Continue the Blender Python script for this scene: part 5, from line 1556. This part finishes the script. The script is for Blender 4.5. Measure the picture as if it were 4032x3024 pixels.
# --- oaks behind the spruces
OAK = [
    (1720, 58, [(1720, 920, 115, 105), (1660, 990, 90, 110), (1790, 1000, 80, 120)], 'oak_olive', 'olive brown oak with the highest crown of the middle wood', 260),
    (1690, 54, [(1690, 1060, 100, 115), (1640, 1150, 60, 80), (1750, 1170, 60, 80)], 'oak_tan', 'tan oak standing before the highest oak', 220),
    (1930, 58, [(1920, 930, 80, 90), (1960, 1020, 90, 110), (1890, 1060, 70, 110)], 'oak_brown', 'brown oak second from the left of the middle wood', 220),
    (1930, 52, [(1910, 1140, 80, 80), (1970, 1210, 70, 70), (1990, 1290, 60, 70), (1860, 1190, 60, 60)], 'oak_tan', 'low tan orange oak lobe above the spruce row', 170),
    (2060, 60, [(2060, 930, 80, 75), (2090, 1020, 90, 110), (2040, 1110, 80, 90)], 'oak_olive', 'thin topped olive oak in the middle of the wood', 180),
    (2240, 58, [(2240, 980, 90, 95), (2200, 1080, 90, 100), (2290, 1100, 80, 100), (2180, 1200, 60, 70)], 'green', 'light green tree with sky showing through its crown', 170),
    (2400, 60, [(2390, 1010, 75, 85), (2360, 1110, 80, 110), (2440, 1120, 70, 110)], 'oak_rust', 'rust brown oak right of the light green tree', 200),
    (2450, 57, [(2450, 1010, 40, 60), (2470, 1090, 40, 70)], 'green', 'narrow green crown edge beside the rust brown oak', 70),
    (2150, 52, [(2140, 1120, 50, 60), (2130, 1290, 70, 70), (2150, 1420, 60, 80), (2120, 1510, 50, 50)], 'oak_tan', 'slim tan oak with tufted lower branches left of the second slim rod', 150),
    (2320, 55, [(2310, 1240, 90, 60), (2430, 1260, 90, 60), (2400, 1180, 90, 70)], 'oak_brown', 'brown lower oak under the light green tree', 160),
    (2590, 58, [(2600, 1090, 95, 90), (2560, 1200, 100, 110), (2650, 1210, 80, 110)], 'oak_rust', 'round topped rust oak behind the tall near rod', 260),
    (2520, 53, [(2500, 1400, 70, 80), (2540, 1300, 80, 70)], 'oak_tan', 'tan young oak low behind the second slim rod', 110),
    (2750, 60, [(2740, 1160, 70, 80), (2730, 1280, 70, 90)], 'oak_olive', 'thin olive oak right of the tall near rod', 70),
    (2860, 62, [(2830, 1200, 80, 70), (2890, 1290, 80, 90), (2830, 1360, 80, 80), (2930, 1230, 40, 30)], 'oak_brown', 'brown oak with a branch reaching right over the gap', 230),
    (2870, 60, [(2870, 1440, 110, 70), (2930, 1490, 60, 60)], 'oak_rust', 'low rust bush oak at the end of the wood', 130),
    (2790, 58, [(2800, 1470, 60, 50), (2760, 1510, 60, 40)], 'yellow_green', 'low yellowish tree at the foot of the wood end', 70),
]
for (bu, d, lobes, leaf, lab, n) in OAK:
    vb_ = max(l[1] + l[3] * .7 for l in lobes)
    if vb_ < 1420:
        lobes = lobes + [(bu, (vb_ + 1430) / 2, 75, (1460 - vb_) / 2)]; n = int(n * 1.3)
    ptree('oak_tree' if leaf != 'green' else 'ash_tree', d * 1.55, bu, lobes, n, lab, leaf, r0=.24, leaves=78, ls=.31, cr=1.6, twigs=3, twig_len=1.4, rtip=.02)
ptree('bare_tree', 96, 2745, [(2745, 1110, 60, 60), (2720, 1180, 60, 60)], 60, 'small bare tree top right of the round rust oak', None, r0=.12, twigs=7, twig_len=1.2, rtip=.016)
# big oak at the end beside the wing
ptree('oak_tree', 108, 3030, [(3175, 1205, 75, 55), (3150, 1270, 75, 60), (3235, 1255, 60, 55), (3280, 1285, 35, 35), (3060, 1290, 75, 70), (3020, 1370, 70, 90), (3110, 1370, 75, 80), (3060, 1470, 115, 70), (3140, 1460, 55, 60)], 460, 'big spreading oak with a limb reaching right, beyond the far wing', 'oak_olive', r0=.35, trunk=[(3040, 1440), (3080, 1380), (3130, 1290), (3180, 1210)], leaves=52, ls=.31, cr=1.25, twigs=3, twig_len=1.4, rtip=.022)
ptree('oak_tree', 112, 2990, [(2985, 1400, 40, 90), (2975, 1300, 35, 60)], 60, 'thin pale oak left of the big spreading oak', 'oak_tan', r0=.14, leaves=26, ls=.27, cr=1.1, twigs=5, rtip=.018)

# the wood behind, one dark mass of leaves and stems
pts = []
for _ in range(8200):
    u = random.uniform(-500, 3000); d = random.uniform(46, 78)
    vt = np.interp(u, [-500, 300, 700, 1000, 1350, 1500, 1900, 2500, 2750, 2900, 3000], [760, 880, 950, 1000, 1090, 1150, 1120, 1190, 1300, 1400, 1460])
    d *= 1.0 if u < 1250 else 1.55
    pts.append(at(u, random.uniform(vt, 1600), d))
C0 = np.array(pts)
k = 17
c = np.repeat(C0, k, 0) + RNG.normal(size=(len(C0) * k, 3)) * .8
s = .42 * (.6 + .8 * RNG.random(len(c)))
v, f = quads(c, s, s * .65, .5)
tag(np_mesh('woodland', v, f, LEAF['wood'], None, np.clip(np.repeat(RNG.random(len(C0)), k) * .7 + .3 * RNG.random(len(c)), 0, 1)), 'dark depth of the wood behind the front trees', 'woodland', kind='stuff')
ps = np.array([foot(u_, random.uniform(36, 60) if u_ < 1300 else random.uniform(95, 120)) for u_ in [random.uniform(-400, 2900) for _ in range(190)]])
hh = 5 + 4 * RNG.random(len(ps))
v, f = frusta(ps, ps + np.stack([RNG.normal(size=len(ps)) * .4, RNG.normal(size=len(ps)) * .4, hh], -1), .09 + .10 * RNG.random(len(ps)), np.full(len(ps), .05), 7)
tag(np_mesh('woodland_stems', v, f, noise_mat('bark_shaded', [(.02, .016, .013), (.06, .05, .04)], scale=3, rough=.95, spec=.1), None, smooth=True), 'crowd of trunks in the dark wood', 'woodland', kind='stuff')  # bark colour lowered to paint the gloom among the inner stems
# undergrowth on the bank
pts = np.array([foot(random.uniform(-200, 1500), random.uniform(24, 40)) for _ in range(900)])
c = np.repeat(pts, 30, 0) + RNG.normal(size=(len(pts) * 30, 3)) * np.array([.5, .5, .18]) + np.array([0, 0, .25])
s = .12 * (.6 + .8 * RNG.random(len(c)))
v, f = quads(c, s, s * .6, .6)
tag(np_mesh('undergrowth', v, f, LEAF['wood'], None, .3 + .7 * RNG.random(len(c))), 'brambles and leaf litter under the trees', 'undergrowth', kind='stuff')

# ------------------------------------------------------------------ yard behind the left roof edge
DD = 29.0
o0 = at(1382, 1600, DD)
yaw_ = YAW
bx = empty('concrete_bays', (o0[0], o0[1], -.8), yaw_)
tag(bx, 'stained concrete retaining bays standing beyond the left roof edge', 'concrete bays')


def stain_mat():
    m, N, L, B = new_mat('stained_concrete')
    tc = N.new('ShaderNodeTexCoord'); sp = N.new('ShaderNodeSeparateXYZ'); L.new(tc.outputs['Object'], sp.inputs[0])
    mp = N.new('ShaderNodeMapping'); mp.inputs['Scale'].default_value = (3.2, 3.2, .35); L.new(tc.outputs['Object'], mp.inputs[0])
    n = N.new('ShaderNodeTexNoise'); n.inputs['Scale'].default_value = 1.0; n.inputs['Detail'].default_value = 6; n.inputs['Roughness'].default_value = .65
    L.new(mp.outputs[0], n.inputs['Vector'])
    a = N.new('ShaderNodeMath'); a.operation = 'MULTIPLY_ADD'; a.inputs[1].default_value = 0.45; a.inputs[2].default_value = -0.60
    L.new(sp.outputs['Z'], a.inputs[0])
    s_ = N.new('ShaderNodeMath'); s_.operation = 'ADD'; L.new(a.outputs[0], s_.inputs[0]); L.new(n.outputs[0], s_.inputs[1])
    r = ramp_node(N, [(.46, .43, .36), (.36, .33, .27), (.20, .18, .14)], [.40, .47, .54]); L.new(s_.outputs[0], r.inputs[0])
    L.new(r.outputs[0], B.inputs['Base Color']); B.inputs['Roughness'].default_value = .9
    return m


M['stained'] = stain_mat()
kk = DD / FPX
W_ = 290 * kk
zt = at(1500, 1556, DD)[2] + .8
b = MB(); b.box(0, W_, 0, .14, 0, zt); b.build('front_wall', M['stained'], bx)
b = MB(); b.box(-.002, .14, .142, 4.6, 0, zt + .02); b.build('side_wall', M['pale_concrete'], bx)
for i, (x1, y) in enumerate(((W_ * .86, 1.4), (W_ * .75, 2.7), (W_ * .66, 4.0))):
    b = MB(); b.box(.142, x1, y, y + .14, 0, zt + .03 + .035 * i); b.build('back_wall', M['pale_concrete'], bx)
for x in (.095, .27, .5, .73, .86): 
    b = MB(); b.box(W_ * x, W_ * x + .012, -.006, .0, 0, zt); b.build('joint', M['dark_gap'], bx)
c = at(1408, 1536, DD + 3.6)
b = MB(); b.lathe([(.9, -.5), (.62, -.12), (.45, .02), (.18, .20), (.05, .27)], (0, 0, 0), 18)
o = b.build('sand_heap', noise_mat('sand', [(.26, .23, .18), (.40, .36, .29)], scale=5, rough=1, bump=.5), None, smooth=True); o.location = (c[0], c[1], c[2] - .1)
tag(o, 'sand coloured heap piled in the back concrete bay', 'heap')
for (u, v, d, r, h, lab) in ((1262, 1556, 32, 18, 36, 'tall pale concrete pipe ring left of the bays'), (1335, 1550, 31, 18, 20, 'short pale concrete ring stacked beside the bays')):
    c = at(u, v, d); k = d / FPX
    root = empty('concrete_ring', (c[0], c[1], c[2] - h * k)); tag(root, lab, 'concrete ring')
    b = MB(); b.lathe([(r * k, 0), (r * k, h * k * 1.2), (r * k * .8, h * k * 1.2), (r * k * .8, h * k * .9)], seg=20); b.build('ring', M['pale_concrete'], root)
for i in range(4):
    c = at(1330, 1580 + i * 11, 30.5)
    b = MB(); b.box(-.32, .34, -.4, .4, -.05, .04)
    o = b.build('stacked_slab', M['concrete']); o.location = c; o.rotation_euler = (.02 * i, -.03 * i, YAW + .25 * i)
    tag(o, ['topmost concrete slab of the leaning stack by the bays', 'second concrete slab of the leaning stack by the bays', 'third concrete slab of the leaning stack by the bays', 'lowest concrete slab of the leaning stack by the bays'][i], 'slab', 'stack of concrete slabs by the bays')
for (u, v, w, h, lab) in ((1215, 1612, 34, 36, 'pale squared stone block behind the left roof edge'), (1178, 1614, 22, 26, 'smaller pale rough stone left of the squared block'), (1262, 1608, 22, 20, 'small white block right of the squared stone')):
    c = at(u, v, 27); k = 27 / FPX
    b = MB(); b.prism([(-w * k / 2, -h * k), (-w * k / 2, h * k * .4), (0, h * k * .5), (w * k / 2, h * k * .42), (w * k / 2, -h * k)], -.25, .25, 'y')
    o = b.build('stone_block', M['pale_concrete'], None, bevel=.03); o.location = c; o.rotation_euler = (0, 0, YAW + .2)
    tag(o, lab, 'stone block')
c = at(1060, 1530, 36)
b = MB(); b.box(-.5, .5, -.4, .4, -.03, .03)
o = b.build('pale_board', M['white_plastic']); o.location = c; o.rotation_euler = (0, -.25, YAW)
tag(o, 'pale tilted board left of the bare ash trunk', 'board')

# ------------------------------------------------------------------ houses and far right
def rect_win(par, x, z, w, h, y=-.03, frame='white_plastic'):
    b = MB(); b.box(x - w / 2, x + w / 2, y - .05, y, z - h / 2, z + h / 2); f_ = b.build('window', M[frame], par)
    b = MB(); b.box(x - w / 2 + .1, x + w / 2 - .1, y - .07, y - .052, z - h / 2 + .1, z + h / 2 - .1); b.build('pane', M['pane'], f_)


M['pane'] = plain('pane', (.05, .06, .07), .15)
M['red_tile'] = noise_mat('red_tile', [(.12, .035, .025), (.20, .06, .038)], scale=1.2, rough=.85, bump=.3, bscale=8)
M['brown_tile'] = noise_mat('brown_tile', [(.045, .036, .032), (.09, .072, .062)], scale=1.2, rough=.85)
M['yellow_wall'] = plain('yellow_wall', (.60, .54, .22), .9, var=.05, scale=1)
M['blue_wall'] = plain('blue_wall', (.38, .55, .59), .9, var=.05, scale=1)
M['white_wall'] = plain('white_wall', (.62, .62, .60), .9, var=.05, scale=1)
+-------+
→ Short problem:
Extract the lines from the line with "c = np.repeat(C0, k, 0)" to the line with "v, f = quads(c, s, s * .65, .5)", inclusive, reproducing them exactly and leaving out every other line.

→ Solution for this task:
c = np.repeat(C0, k, 0) + RNG.normal(size=(len(C0) * k, 3)) * .8
s = .42 * (.6 + .8 * RNG.random(len(c)))
v, f = quads(c, s, s * .65, .5)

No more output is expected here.